When it comes to Christmas hosting many of us will already be looking into how to style a guest bedroom for Christmas and pulling out our favourite festive recipes. However, Christmas dinner in the Royal Family’s household looks a little different from many people’s, according to a former royal chef. After walking to church in Norfolk in the morning, the Royal Family are understood to return to enjoy a traditional Christmas lunch.
However, Darren McGrady, who worked for the royals for fifteen years, has previously detailed what’s on their yuletide plates - and one popular side dish doesn't get a single mention.
Opening up to the Mail on Sunday in 2017, Darren shared what Christmas with the royals really looks like. According to him, the Royal Family enjoys a very traditional meal which includes turkeys as the meat centrepiece, with several accompaniments.

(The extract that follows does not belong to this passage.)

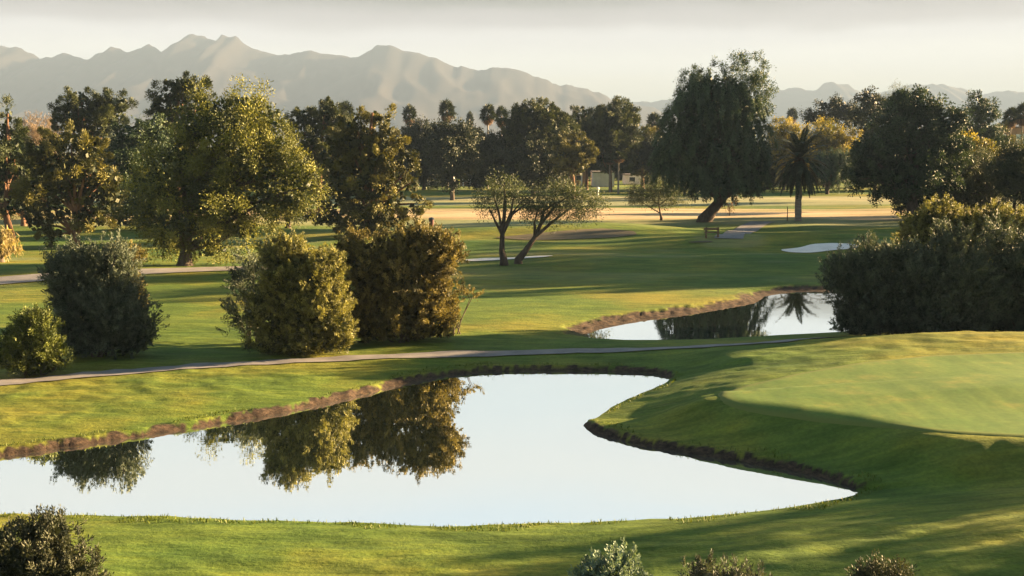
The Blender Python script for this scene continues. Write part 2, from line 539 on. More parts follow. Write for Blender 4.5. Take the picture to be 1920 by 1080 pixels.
def on_ground(px, py):
    z = 0.0
    for _ in range(12):
        p = at_z(px, py, z)
        z = 0.5 * z + 0.5 * h1(p[0], p[1])
    return np.array([p[0], p[1], h1(p[0], p[1])])


def build_ground():
    ys = list(np.arange(-120, 12, 12.0)) + list(np.arange(12, 20, 0.6))
    y = 20.0
    while y < 11800:
        ys.append(y)
        y += 0.10 * (max(y, 24) / 25) ** 1.15 if y < 500 else (y - 400) * 0.06
    ys.append(11900.0)
    ys = np.array(ys)
    u = np.linspace(-1, 1, 560)
    ext = np.array([1.08, 1.2, 1.5, 2.1, 3.2, 5, 8, 14])
    u = np.concatenate([-ext[::-1], u, ext])
    W = np.maximum(15, 0.50 * ys + 3)
    Y, U = np.meshgrid(ys, u, indexing='ij')
    X = np.clip(U * W[:, None], -11900, 11900)
    # keep extension columns distinct after the clip
    Z, mud = height(X, Y, True)
    # jagged crumbling on the mud
    Z = Z + mud * (vnoise(X * 4, Y * 4, 31) * 0.06 + vnoise(X * 9, Y * 9, 32) * 0.05) * sstep(WZ - 0.02, WZ + 0.06, Z)
    nz_ = vnoise(X / 22, Y / 5, 41)
    yy = Y + nz_ * 7
    dry = sstep(131, 136, yy) * sstep(163, 157, yy) + sstep(184, 187, yy) * sstep(197, 193, yy) * 0.7
    dry *= sstep(-70, -30, X + 0 * Y) * 0.6 + 0.4
    dry = dry * np.clip(0.85 + vnoise(X / 16, Y / 3, 43) * 1.3, 0, 1)
    worn = sstep(118, 126, yy) * sstep(136, 131, yy) * 0.55 + sstep(168, 172, yy) * sstep(205, 200, yy) * 0.75
    worn = worn + sstep(0.12, 0.3, vnoise(X / 6, Y / 3, 44)) * sstep(60, 85, Y) * sstep(130, 100, Y) * 0.25
    far = sstep(600, 1500, Y)
    dry = dry * (1 - far) + far * 0.5
    nr, nc = Y.shape
    idx = np.arange(nr * nc).reshape(nr, nc)
    F = np.stack([idx[:-1, :-1], idx[:-1, 1:], idx[1:, 1:], idx[1:, :-1]], -1).reshape(-1, 4)
    V = np.stack([X, Y, Z], -1).reshape(-1, 3)
    o = make_mesh('ground', V, F, M['ground'], attrs={'mud': mud.ravel(), 'dry': np.clip(dry, 0, 1).ravel(), 'worn': np.clip(worn, 0, 1).ravel()}, smooth=True)
    return tag(o, kind='structure')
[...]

He mentioned that the turkey is “traditionally from local butcher Scoles in Dersingham” and that it’s “served with mashed and roast potatoes, chestnut or sage and onion stuffing, cranberry sauce and bread sauce”. The vegetables served alongside this spread apparently include the oh-so-festive brussels sprouts, as well as carrots and roast parsnips.

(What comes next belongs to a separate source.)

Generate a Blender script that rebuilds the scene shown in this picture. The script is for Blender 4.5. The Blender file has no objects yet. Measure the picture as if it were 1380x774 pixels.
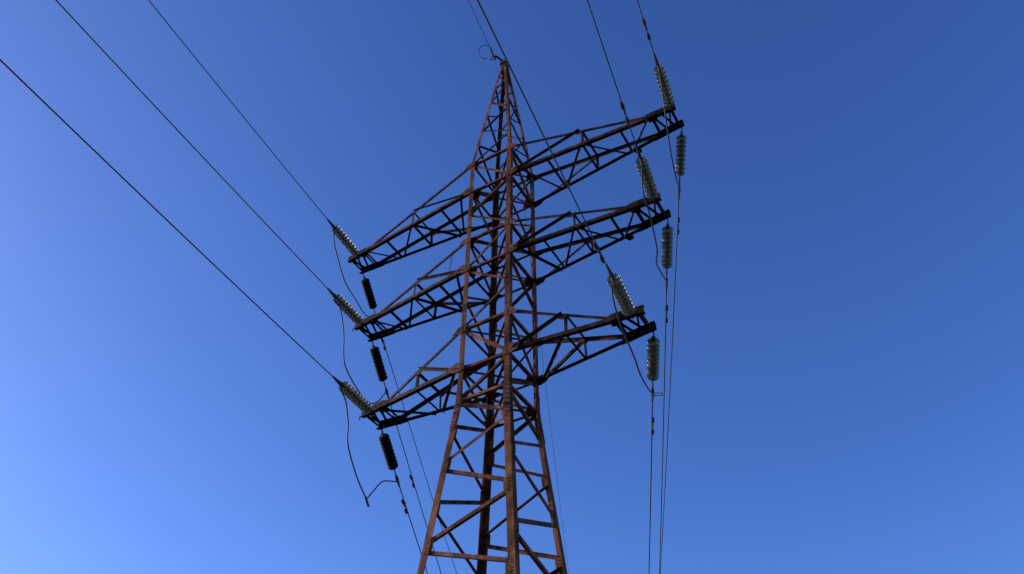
import bpy, bmesh, math, random
from mathutils import Vector, Matrix
random.seed(7)
sc = bpy.context.scene
COL = sc.collection
rad = math.radians
V = Vector

# ------------------------------------------------------------------ camera
AZ, EL, ROLL = 30.878, 44.361, 0.2296
cam_d = bpy.data.cameras.new('camera'); cam = bpy.data.objects.new('camera', cam_d); COL.objects.link(cam)
ca, sa = math.cos(rad(AZ)), math.sin(rad(AZ)); ce, se = math.cos(rad(EL)), math.sin(rad(EL))
fw = V((-sa*ce, ca*ce, se)); rt = V((ca, sa, 0)); up = rt.cross(fw)
c_, s_ = math.cos(rad(ROLL)), math.sin(rad(ROLL))
rt2 = c_*rt + s_*up; up2 = -s_*rt + c_*up
M = Matrix((rt2, up2, -fw)).transposed().to_4x4(); M.translation = V((9.178, -14.643, 1.6))
cam.matrix_world = M
cam_d.sensor_width = 36; cam_d.lens = 36*1019.6/1380
cam_d.clip_start = 0.1; cam_d.clip_end = 20000
sc.camera = cam

# ------------------------------------------------------------------ sky and sun
SUN_EL = 18.0
SUN_DIR = V((-0.965, -0.26, 0)).normalized()           # horizontal direction towards the sun
w = bpy.data.worlds.new('World'); sc.world = w; w.use_nodes = True
nt = w.node_tree; nt.nodes.clear()
sky = nt.nodes.new('ShaderNodeTexSky'); sky.sky_type = 'NISHITA'; sky.sun_disc = False
sky.sun_elevation = rad(SUN_EL); sky.sun_rotation = math.atan2(SUN_DIR.x, SUN_DIR.y)
sky.air_density = 0.7; sky.dust_density = 0.4; sky.ozone_density = 3.2; sky.altitude = 200
hs = nt.nodes.new('ShaderNodeHueSaturation'); hs.inputs['Saturation'].default_value = 1.17; hs.inputs['Hue'].default_value = 0.515
bg = nt.nodes.new('ShaderNodeBackground'); bg.inputs['Strength'].default_value = 0.15
out = nt.nodes.new('ShaderNodeOutputWorld')
nt.links.new(sky.outputs[0], hs.inputs['Color']); nt.links.new(hs.outputs[0], bg.inputs[0]); nt.links.new(bg.outputs[0], out.inputs[0])
sd = bpy.data.lights.new('sun', 'SUN'); sd.energy = 3.2; sd.angle = rad(0.5); sd.color = (1.0, 0.84, 0.68)
sun = bpy.data.objects.new('sun', sd); COL.objects.link(sun)
sv = V((SUN_DIR.x*math.cos(rad(SUN_EL)), SUN_DIR.y*math.cos(rad(SUN_EL)), math.sin(rad(SUN_EL))))
sun.rotation_euler = sv.to_track_quat('Z', 'Y').to_euler()
sc.view_settings.view_transform = 'Standard'; sc.view_settings.look = 'None'
sc.view_settings.exposure = 0.80; sc.view_settings.gamma = 1.0; sc.view_settings.use_curve_mapping = False
sc.render.engine = 'CYCLES'

# ------------------------------------------------------------------ materials
def newmat(name):
    m = bpy.data.materials.new(name); m.use_nodes = True
    return m, m.node_tree, m.node_tree.nodes['Principled BSDF']
def noise(n, scale, detail=6, rough=.6, vec=None):
    t = n.nodes.new('ShaderNodeTexNoise'); t.inputs['Scale'].default_value = scale
    t.inputs['Detail'].default_value = detail; t.inputs['Roughness'].default_value = rough
    if vec: n.links.new(vec, t.inputs['Vector'])
    return t
def ramp(n, fac, stops):
    r = n.nodes.new('ShaderNodeValToRGB'); e = r.color_ramp.elements
    while len(e) < len(stops): e.new(.5)
    for k, (p, c) in enumerate(stops): e[k].position = p; e[k].color = (*c, 1)
    n.links.new(fac, r.inputs[0]); return r
def rust_mat(name, dark, mid, light, rough=.72):
    m, n, b = newmat(name)
    tc = n.nodes.new('ShaderNodeTexCoord')
    mp = n.nodes.new('ShaderNodeMapping'); mp.inputs['Scale'].default_value = (1, 1, .35)
    n.links.new(tc.outputs['Object'], mp.inputs[0])
    a = noise(n, 3.2, 8, .68, mp.outputs[0]); c = noise(n, 22, 6, .7, tc.outputs['Object'])
    r = ramp(n, a.outputs[0], [(.36, dark), (.50, mid), (.64, light)])
    r2 = ramp(n, c.outputs[0], [(.36, (.35, .30, .28)), (.50, (1, 1, 1)), (.68, (1.0, .80, .66))])
    mx = n.nodes.new('ShaderNodeMix'); mx.data_type = 'RGBA'; mx.blend_type = 'MULTIPLY'; mx.inputs[0].default_value = .8
    n.links.new(r.outputs[0], mx.inputs[6]); n.links.new(r2.outputs[0], mx.inputs[7])
    n.links.new(mx.outputs[2], b.inputs['Base Color'])
    oi = n.nodes.new('ShaderNodeObjectInfo'); mr = n.nodes.new('ShaderNodeMapRange')
    mr.inputs[3].default_value = .72; mr.inputs[4].default_value = 1.28; n.links.new(oi.outputs['Random'], mr.inputs[0])
    mv = n.nodes.new('ShaderNodeVectorMath'); mv.operation = 'SCALE'; n.links.new(mx.outputs[2], mv.inputs[0]); n.links.new(mr.outputs[0], mv.inputs['Scale'])
    n.links.new(mv.outputs[0], b.inputs['Base Color'])
    b.inputs['Roughness'].default_value = rough; b.inputs['Specular IOR Level'].default_value = .12
    bp = n.nodes.new('ShaderNodeBump'); bp.inputs['Strength'].default_value = .35; bp.inputs['Distance'].default_value = .01
    n.links.new(c.outputs[0], bp.inputs['Height']); n.links.new(bp.outputs[0], b.inputs['Normal'])
    return m
RUST = rust_mat('old_red_oxide_paint', (.024, .009, .004), (.120, .038, .012), (.235, .094, .048))
RUSTP = rust_mat('weathered_plate_paint', (.040, .015, .008), (.125, .048, .026), (.21, .105, .070))
CAPM = rust_mat('rusty_cast_iron_cap', (.020, .010, .006), (.07, .028, .015), (.12, .055, .03), .6)
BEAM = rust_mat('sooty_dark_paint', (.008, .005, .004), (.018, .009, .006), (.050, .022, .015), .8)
ARMP = rust_mat('dark_red_oxide_arm_peak', (.010, .005, .003), (.038, .015, .008), (.095, .042, .026))  # darker copy of the leg colours, for crossarms and peak
DARK = rust_mat('dark_galvanised_fitting', (.020, .017, .015), (.045, .037, .032), (.075, .062, .055), .6)
def wire_mat():
    m, n, b = newmat('weathered_aluminium_strand')
    tc = n.nodes.new('ShaderNodeTexCoord'); a = noise(n, 40, 3, .6, tc.outputs['Object'])
    r = ramp(n, a.outputs[0], [(.3, (.012, .011, .011)), (.7, (.028, .025, .025))])
    n.links.new(r.outputs[0], b.inputs['Base Color']); b.inputs['Roughness'].default_value = .6; b.inputs['Metallic'].default_value = .3
    return m
WIRE = wire_mat()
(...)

Darren’s list of dishes appears to omit something and indicates the Royal Family’s controversial Christmas dinner sub of pigs in blankets. Traditionally associated with this time of year in particular, for many people Christmas dinner just wouldn’t be right without sausages wrapped in bacon.
Pigs in blankets alongside the choice of turkey, sprouts, cranberry sauce and bread sauce are arguably what transforms a roast dinner into a specifically festive version. It’s not known exactly where the tradition of having pigs in blankets at Christmas originated from, with Metro suggesting the earliest written record of this delicious side dish can be traced back to 1957.
Others have put forward the idea that when it comes to pigs in blankets being included as part of a British Christmas dinner, food writer Delia Smith popularised this in the 1990s. Whenever and however it began, it’s incredibly popular nowadays and so the idea that they’re not eaten by the royals at Christmas could be seen as quite divisive.
Perhaps in recent years their Christmas dinner has changed or it’s possible that given the Royal Family has so many centuries-old traditions, the popularisation of pigs in blankets came a bit too recently for them to have adopted it yet.
Of course, some members of the Royal Family who’ve sometimes spent Christmas with other sides of their family or friends might well have enjoyed pigs in blankets alongside their turkey. Darren went on to share what the Royal Family have as their festive dessert and this is also very classic too as they enjoy a Christmas pudding “doused in fine brandy and decorated with holly”. There is apparently one way in which the Christmas pudding abandons tradition and it makes total sense.
“There is a lot of alcohol in it, but – perhaps for obvious reasons – no coins or trinkets are added. No one wants to be responsible for a Royal choking,” he claimed.